* [Task description]:
Look through the material below for "Treat". Copy every line that contains it.

===== Working data

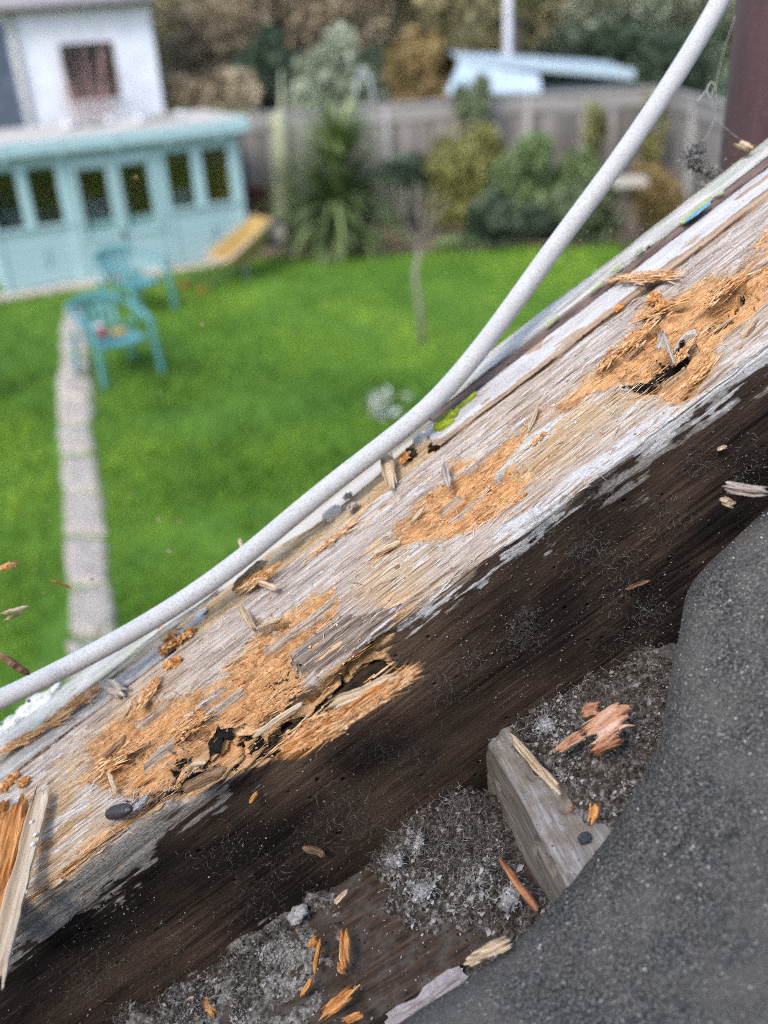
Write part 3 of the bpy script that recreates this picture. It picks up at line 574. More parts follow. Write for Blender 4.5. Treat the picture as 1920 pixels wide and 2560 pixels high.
for i in range(4):
    j = (i+1) % 4; F += [(i, j, 4+j, 4+i), (4+i, 4+j, 12+j, 12+i), (12+i, 12+j, 8+j, 8+i)]
mb.add(V, F).build('tray', m_tub, wb)
MB().tube([tl((q[0], q[1], q[2]+0.006)) for q in hi+hi[:1]], 0.022, 6).build('rim', m_rim, wb, True)
for s in (-1, 1):
    MB().tube([tl((-0.55, 0.24*s, 0.30)), tl((0.2, 0.16*s, 0.12)), tl((0.92, 0.06*s, 0.10))], 0.018, 6).build('handle', m_iron, wb, True)
    MB().tube([(0.12, 0.2*s, 0.22), (0.06, 0.24*s, 0.0)], 0.016, 6).build('leg', m_slate, wb, True)
    MB().tube([tl((-0.55, 0.24*s, 0.30)), tl((-0.68, 0.25*s, 0.325))], 0.024, 8).build('grip', simple('red_grip', (0.4, 0.03, 0.04), (0.45, 0.04, 0.05), 5), wb, True)
wc = np.array(tl((0.98, 0, 0.10))); whl = MB()
for rr_, w_ in ((0.17, 0.045),):
    whl.add(*(lambda R_, w: ([(wc[0]+(R_+w*math.cos(b))*math.cos(a), wc[1]+w*math.sin(b), wc[2]+(R_+w*math.cos(b))*math.sin(a)) for a in np.linspace(0, 2*math.pi, 20, endpoint=False) for b in np.linspace(0, 2*math.pi, 8, endpoint=False)], [((i*8+k), (i*8+(k+1) % 8), ((i+1) % 20)*8+(k+1) % 8, ((i+1) % 20)*8+k) for i in range(20) for k in range(8)]))(rr_, w_))
wo = whl.build('wheel', m_iron, wb, True)
MB().tube([(wc[0], -0.04, wc[2]), (wc[0], 0.04, wc[2])], 0.13, 14).build('hub', m_rim, wo)
# ================================================================== THE ROTTEN VERGE TIMBER (foreground)
YG = 0.090                       # width of the main timber's top
def v_top(pts): return [tuple(top(*p)[:2]) for p in pts]
def v_face(pts): return [(face(*p)[0], face(*p)[2]) for p in pts]
ROT1 = v_top([(1960, 540), (1920, 562), (1872, 625), (1797, 674), (1674, 737), (1606, 764), (1569, 816), (1547, 861), (1517, 893), (1450, 950), (1385, 1015), (1410, 1036), (1480, 987), (1558, 961), (1584, 987), (1667, 1006), (1723, 987), (1768, 942), (1797, 886), (1809, 837), (1861, 800), (1960, 690)])
ROT2 = v_top([(1122, 1148), (1165, 1151), (1209, 1136), (1281, 1086), (1300, 1100), (1265, 1162), (1330, 1191), (1299, 1234), (1241, 1300), (1150, 1335), (1100, 1355), (1046, 1348), (1006, 1362), (930, 1398), (925, 1388), (978, 1348), (985, 1312), (1021, 1287), (1055, 1240), (1118, 1190)])
ROT3 = v_top([(836, 1460), (850, 1511), (840, 1545), (789, 1583), (724, 1648), (753, 1681), (804, 1667), (862, 1627), (930, 1601), (974, 1592), (934, 1641), (1010, 1690), (800, 1831), (742, 1875), (681, 1900), (580, 1945), (470, 1992), (388, 2030), (290, 2083), (236, 2120), (145, 2205), (60, 2260), (145, 2178), (241, 2093), (300, 2045), (380, 1985), (330, 1985), (250, 1975), (196, 1951), (215, 1905), (205, 1865), (265, 1817), (337, 1752), (403, 1745), (489, 1719), (562, 1687), (547, 1682), (623, 1598), (637, 1547), (735, 1526), (775, 1489)])
ROT4 = v_top([(1395, 1010), (1300, 1085), (1290, 1075), (1380, 1000)])
DIRT = [(v_top([(600, 1790), (560, 1800), (520, 1840), (478, 1880), (470, 1910), (520, 1925), (560, 1890), (600, 1850)]), 1.0),
        (v_top([(420, 1900), (470, 1880), (500, 1930), (450, 1960), (400, 1985)]), 0.8),
        (v_top([(1625, 905), (1660, 880), (1700, 850), (1705, 880), (1680, 925), (1650, 920)]), 1.0),
        (v_top([(1560, 955), (1590, 940), (1625, 925), (1600, 960), (1570, 970)]), 0.7),
        (v_top([(330, 1985), (420, 1935), (470, 1960), (400, 2010), (350, 2020)]), 0.55), (v_top([(640, 1700), (720, 1660), (740, 1690), (670, 1740)]), 0.4),
        (v_top([(1760, 790), (1800, 740), (1840, 720), (1830, 755), (1790, 800)]), 0.7)]
GREYREM = v_top([(1010, 1520), (930, 1600), (862, 1627), (804, 1667), (753, 1681), (724, 1648), (789, 1583), (860, 1545)])
TANZONE = v_top([(1920, 690), (1800, 860), (1720, 990), (1560, 1010), (1350, 1200), (1260, 1160), (1420, 1030), (1600, 960), (1820, 830)])
TAN2 = v_top([(1100, 1370), (1000, 1560), (860, 1500), (940, 1400)]); TAN3 = v_top([(420, 1720), (300, 1780), (0, 2020), (0, 2250), (120, 2180), (260, 2070), (200, 1960), (230, 1860), (340, 1750)])
PAINT = [(v_top([(1960, 800), (1900, 850), (1800, 900), (1730, 985), (1600, 1030), (1540, 1090), (1440, 1180), (1350, 1260), (1300, 1310), (1180, 1420), (1200, 1440), (1330, 1345), (1470, 1225), (1620, 1110), (1780, 1000), (1960, 870)]), 0.82),
         (v_top([(1120, 1470), (1000, 1540), (930, 1585), (960, 1600), (1120, 1500)]), 0.75)]
PALE = [(v_face([(1960, 860), (1780, 975), (1600, 1110), (1480, 1215), (1520, 1260), (1580, 1240), (1690, 1110), (1760, 1060), (1860, 960), (1960, 900)]), 0.85),
        (v_face([(1500, 1200), (1440, 1250), (1500, 1300), (1560, 1240)]), 0.5),
        (v_face([(120, 2215), (240, 2110), (420, 2010), (560, 1960), (620, 1980), (560, 2030), (430, 2090), (330, 2190), (200, 2290), (60, 2390), (-40, 2440), (-40, 2330)]), 0.78),
        (v_face([(0, 2560), (260, 2420), (420, 2330), (350, 2400), (150, 2560)]), 0.22),
        (v_face([(250, 2610), (500, 2440), (700, 2290), (660, 2340), (420, 2520), (300, 2620)]), 0.75)]
# woodworm holes: place in the picture, radius in mm
HOLES = [(1020, 1420, 0.9), (993, 1417, 1.1), (950, 1427, 0.8), (997, 1397, 0.7), (1045, 1364, 0.8), (1082, 1366, 0.6), (966, 1347, 1.0), (847, 1372, 0.7), (921, 1598, 1.3), (723, 1594, 1.1), (661, 1636, 0.9), (940, 1543, 0.7), (907, 1567, 0.8), (1388, 1137, 0.9), (1465, 897, 1.0), (1495, 927, 0.8), (1442, 1058, 0.9), (1110, 1375, 0.6), (1420, 953, 0.7), (560, 1705, 0.9), (350, 1900, 0.8), (480, 1770, 0.7), (214, 2061, 0.7), (190, 2128, 0.7), (1232, 1305, 0.6), (1290, 1255, 0.7), (1540, 1050, 0.6), (1180, 1395, 0.6), (1130, 1440, 0.6), (880, 1470, 0.6)]
xs = np.arange(-0.335, 0.295, 0.00055)
vv = np.concatenate([np.arange(-0.125, -0.006, 0.0007), np.arange(-0.006, YG, 0.0003), np.arange(YG, YG+0.014, 0.0007)])
X, VV = np.meshgrid(xs, vv, indexing='ij'); nx, nv = X.shape
R_ = 0.0035
Y = np.where(VV > R_, np.minimum(VV, YG), 0.0); Z = np.where(VV < -R_, VV, 0.0); NY = np.where(VV < -R_, -1.0, 0.0); NZ = np.where(VV > R_, 1.0, 0.0)
arc = (VV <= R_) & (VV >= -R_); ang = (R_-VV)/(2*R_)*math.pi/2
Y = np.where(arc, R_-R_*np.sin(ang), Y); Z = np.where(arc, -R_+R_*np.cos(ang), Z); NY = np.where(arc, -np.sin(ang), NY); NZ = np.where(arc, np.cos(ang), NZ)
gw = VV > YG; Z = np.where(gw, -(VV-YG), Z); NY = np.where(gw, 1.0, NY); NZ = np.where(gw, 0.0, NZ)
istop = (VV > -0.004).astype(float)
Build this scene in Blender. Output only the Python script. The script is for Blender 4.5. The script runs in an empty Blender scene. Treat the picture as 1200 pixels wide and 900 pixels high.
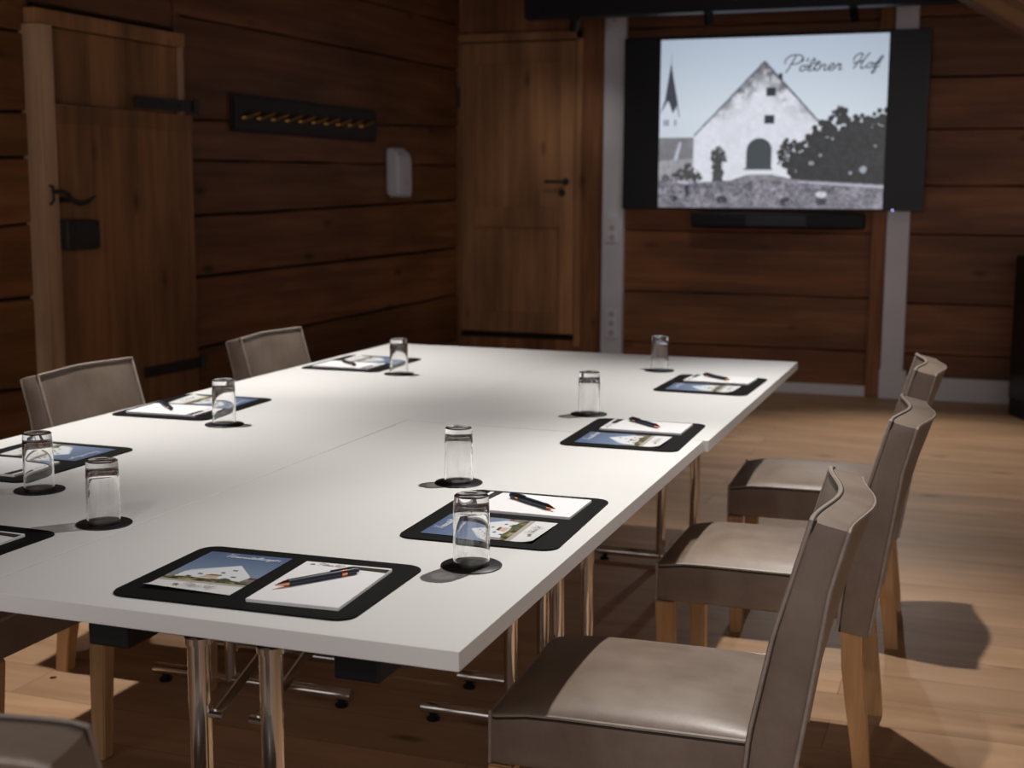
import bpy, bmesh, math, random
import numpy as np
from mathutils import Vector, Matrix
random.seed(7); RNG = np.random.RandomState(11)
PI = math.pi
SC = bpy.context.scene
COL = SC.collection

# ------------------------------------------------------------------ camera
cam_d = bpy.data.cameras.new('camera'); cam = bpy.data.objects.new('camera', cam_d); COL.objects.link(cam)
cam.matrix_world = Matrix(((0.94266294, -0.05235361, 0.32961444, 0.0),
                           (0.33370668, 0.13264240, -0.93329837, 0.0),
                           (0.00514069, 0.98978033, 0.14250783, 1.34),
                           (0, 0, 0, 1)))
cam_d.sensor_width = 36.0
cam_d.lens = 1555 / 1200 * 36.0
cam_d.clip_start = 0.05
cam_d.dof.use_dof = True
cam_d.dof.focus_distance = 2.35
cam_d.dof.aperture_fstop = 5.2
SC.camera = cam

# ------------------------------------------------------------------ view, world, lamps
SC.view_settings.view_transform = 'Standard'
SC.view_settings.look = 'None'
SC.view_settings.gamma = 1.0
SC.view_settings.use_curve_mapping = False
SC.view_settings.exposure = 0.0
world = bpy.data.worlds.new('world'); SC.world = world; world.use_nodes = True
bgn = world.node_tree.nodes['Background']
# the rest of the room: dim warm all round, brighter and cooler from the end behind the camera
_N, _L = world.node_tree.nodes, world.node_tree.links
_tc = _N.new('ShaderNodeTexCoord'); _dot = _N.new('ShaderNodeVectorMath'); _dot.operation = 'DOT_PRODUCT'
_dot.inputs[1].default_value = Vector((0.10, -1.0, 0.22)).normalized()
_L.new(_tc.outputs['Generated'], _dot.inputs[0])
_r = _N.new('ShaderNodeValToRGB'); _e = _r.color_ramp.elements
_e[0].position = 0.35; _e[0].color = (.12, .092, .072, 1); _e[1].position = 0.97; _e[1].color = (.80, .75, .76, 1)
_L.new(_dot.outputs['Value'], _r.inputs['Fac']); _L.new(_r.outputs['Color'], bgn.inputs['Color'])
bgn.inputs['Strength'].default_value = 1.0

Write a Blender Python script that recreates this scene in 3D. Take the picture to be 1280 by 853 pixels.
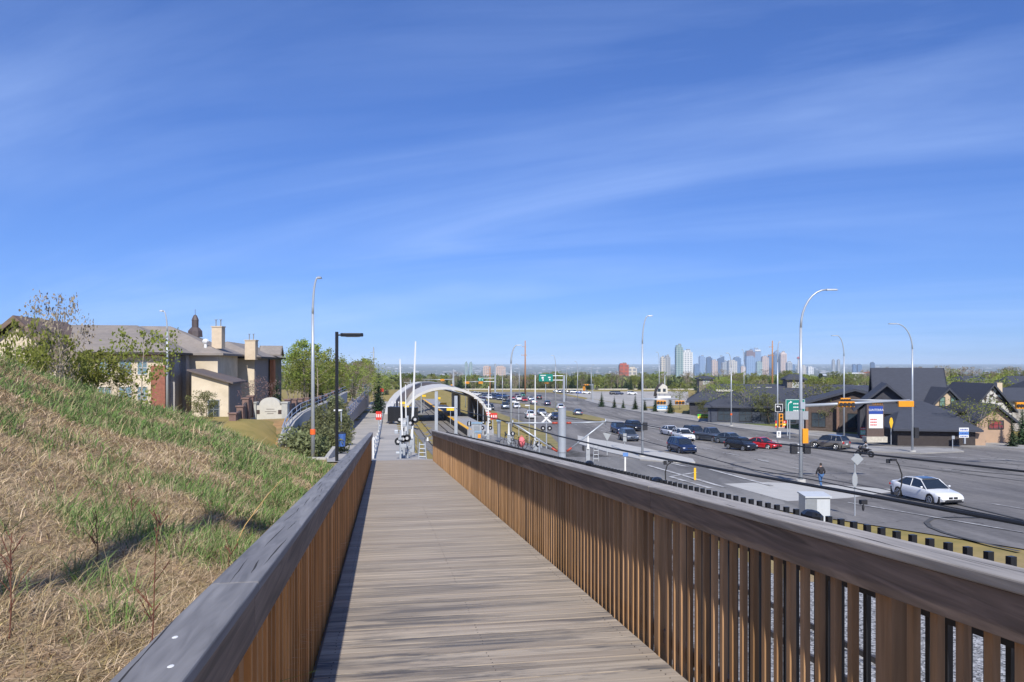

==========

* [Answer to the task]:
Write part 3 of the bpy script that recreates this picture. It picks up at line 574. More parts follow. Write for Blender 4.5. Treat the picture as 1920 pixels wide and 2560 pixels high.
Build this scene in Blender. Output only the Python script. The script is for Blender 4.5. The script runs in an empty Blender scene. Treat the picture as 1200 pixels wide and 900 pixels high.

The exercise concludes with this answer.